> _Your task_
Repeat the data verbatim.

> _Material_
——

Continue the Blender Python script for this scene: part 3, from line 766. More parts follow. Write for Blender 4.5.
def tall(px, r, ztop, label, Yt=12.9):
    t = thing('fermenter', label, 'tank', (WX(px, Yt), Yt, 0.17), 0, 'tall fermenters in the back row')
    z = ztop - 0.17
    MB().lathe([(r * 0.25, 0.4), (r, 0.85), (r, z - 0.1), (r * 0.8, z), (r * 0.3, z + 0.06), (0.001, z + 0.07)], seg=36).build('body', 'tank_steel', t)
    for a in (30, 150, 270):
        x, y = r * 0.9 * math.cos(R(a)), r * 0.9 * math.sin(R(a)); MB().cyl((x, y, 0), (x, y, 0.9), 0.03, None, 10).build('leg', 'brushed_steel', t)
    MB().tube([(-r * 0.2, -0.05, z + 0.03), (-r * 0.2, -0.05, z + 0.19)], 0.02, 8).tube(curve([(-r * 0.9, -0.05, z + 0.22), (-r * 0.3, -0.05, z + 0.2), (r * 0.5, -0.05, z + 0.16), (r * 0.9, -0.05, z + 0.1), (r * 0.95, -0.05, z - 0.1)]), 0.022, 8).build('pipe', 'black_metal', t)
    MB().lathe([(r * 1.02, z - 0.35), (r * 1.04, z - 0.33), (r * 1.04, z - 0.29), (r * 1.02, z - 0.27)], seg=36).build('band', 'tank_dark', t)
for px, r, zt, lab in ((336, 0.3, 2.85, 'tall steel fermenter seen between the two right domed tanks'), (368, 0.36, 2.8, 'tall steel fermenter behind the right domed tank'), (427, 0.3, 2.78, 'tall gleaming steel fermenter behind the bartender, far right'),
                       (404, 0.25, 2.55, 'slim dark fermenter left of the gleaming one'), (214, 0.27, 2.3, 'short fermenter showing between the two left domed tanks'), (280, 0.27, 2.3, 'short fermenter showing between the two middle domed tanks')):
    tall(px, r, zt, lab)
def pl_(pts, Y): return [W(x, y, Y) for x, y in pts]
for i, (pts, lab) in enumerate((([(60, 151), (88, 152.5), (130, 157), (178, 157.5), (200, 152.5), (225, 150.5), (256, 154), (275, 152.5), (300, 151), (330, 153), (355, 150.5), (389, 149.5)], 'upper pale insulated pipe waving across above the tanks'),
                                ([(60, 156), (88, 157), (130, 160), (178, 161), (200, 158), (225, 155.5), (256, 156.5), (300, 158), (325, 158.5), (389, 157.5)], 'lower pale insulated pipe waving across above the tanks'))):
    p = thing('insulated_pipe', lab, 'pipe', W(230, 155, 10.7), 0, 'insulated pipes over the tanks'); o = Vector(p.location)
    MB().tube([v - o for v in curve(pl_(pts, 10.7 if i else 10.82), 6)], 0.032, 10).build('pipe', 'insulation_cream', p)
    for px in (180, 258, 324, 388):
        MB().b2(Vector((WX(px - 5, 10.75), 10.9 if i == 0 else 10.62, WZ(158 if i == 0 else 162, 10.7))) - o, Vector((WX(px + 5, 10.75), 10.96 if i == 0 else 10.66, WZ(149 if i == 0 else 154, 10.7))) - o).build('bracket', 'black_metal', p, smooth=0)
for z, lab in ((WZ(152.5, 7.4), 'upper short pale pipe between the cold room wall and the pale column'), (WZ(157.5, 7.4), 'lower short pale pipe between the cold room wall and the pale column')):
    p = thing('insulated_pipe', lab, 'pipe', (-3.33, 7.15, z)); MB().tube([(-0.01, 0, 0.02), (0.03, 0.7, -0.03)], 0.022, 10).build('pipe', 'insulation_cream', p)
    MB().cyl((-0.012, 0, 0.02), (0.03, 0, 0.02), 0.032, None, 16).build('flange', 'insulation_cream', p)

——

> _Problem solution_
Continue the Blender Python script for this scene: part 3, from line 766. More parts follow. Write for Blender 4.5.
def tall(px, r, ztop, label, Yt=12.9):
    t = thing('fermenter', label, 'tank', (WX(px, Yt), Yt, 0.17), 0, 'tall fermenters in the back row')
    z = ztop - 0.17
    MB().lathe([(r * 0.25, 0.4), (r, 0.85), (r, z - 0.1), (r * 0.8, z), (r * 0.3, z + 0.06), (0.001, z + 0.07)], seg=36).build('body', 'tank_steel', t)
    for a in (30, 150, 270):
        x, y = r * 0.9 * math.cos(R(a)), r * 0.9 * math.sin(R(a)); MB().cyl((x, y, 0), (x, y, 0.9), 0.03, None, 10).build('leg', 'brushed_steel', t)
    MB().tube([(-r * 0.2, -0.05, z + 0.03), (-r * 0.2, -0.05, z + 0.19)], 0.02, 8).tube(curve([(-r * 0.9, -0.05, z + 0.22), (-r * 0.3, -0.05, z + 0.2), (r * 0.5, -0.05, z + 0.16), (r * 0.9, -0.05, z + 0.1), (r * 0.95, -0.05, z - 0.1)]), 0.022, 8).build('pipe', 'black_metal', t)
    MB().lathe([(r * 1.02, z - 0.35), (r * 1.04, z - 0.33), (r * 1.04, z - 0.29), (r * 1.02, z - 0.27)], seg=36).build('band', 'tank_dark', t)
for px, r, zt, lab in ((336, 0.3, 2.85, 'tall steel fermenter seen between the two right domed tanks'), (368, 0.36, 2.8, 'tall steel fermenter behind the right domed tank'), (427, 0.3, 2.78, 'tall gleaming steel fermenter behind the bartender, far right'),
                       (404, 0.25, 2.55, 'slim dark fermenter left of the gleaming one'), (214, 0.27, 2.3, 'short fermenter showing between the two left domed tanks'), (280, 0.27, 2.3, 'short fermenter showing between the two middle domed tanks')):
    tall(px, r, zt, lab)
def pl_(pts, Y): return [W(x, y, Y) for x, y in pts]
for i, (pts, lab) in enumerate((([(60, 151), (88, 152.5), (130, 157), (178, 157.5), (200, 152.5), (225, 150.5), (256, 154), (275, 152.5), (300, 151), (330, 153), (355, 150.5), (389, 149.5)], 'upper pale insulated pipe waving across above the tanks'),
                                ([(60, 156), (88, 157), (130, 160), (178, 161), (200, 158), (225, 155.5), (256, 156.5), (300, 158), (325, 158.5), (389, 157.5)], 'lower pale insulated pipe waving across above the tanks'))):
    p = thing('insulated_pipe', lab, 'pipe', W(230, 155, 10.7), 0, 'insulated pipes over the tanks'); o = Vector(p.location)
    MB().tube([v - o for v in curve(pl_(pts, 10.7 if i else 10.82), 6)], 0.032, 10).build('pipe', 'insulation_cream', p)
    for px in (180, 258, 324, 388):
        MB().b2(Vector((WX(px - 5, 10.75), 10.9 if i == 0 else 10.62, WZ(158 if i == 0 else 162, 10.7))) - o, Vector((WX(px + 5, 10.75), 10.96 if i == 0 else 10.66, WZ(149 if i == 0 else 154, 10.7))) - o).build('bracket', 'black_metal', p, smooth=0)
for z, lab in ((WZ(152.5, 7.4), 'upper short pale pipe between the cold room wall and the pale column'), (WZ(157.5, 7.4), 'lower short pale pipe between the cold room wall and the pale column')):
    p = thing('insulated_pipe', lab, 'pipe', (-3.33, 7.15, z)); MB().tube([(-0.01, 0, 0.02), (0.03, 0.7, -0.03)], 0.022, 10).build('pipe', 'insulation_cream', p)
    MB().cyl((-0.012, 0, 0.02), (0.03, 0, 0.02), 0.032, None, 16).build('flange', 'insulation_cream', p)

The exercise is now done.